Dès 1943, Welles commence à perdre pied dans son rapport avec les studios : alors qu’il a dû céder sur le montage de La Splendeur des Amberson et qu’il conduit plusieurs projets en même temps, dont le très prenant It’s all true, un documentaire en plusieurs partie à des fins de propagande américaine qui ne verra finalement jamais le jour, il commence le tournage de ce Voyage into Fear dont il est co-scénariste (avec Cotten), producteur et réalisateur. Mais ne pouvant être présent au Brésil et aux Etats-Unis à la fois, il cède du terrain. Le film sera coréalisé, et il ne sera crédité qu’en tant qu’acteur.
On peut concevoir certains traits distinctifs de Welles dans cette intrigue d’espionnage, notamment dans la perte progressive de repères d’un protagoniste sur un bateau où une société interlope lui donne bien de fil à retordre en matière de mensonges et de manipulations.

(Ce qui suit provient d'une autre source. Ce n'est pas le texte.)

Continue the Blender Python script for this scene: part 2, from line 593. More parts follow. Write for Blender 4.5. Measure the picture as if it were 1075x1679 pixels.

Mais la légèreté générale (notamment dans le rôle dévolu à Orson himself, sorte d’Atatürk de pacotille) témoigne aussi des limites de la suractivité du cinéaste encore auréolé de la gloire de Citizen Kane : incapable de se borner à un seul projet, il finit par diluer son talent, entre écriture, politique et vie amoureuse complexe.
Quelques prises de vues (la progression initiale vers la fenêtre, le motif du disque rayé, la façade baignée de pluie dans la dernière séquence) attestent de la patte du cinéaste et de la dimension expressionniste qu’il confère le plus souvent aux lieux, de même que le soin avec lequel il établit une galerie de personnages secondaires insolites. Mais l’ensemble reste tout de même assez modeste. Comme pour Le Criminel, son film suivant, Welles joue trop sur un registre alors commun pour pleinement exprimer la singularité de son talent. Ce sera l’un des drames de son parcours : s’engager un peu partout pour subsister, principalement comme acteur, au détriment de son œuvre en tant que créateur.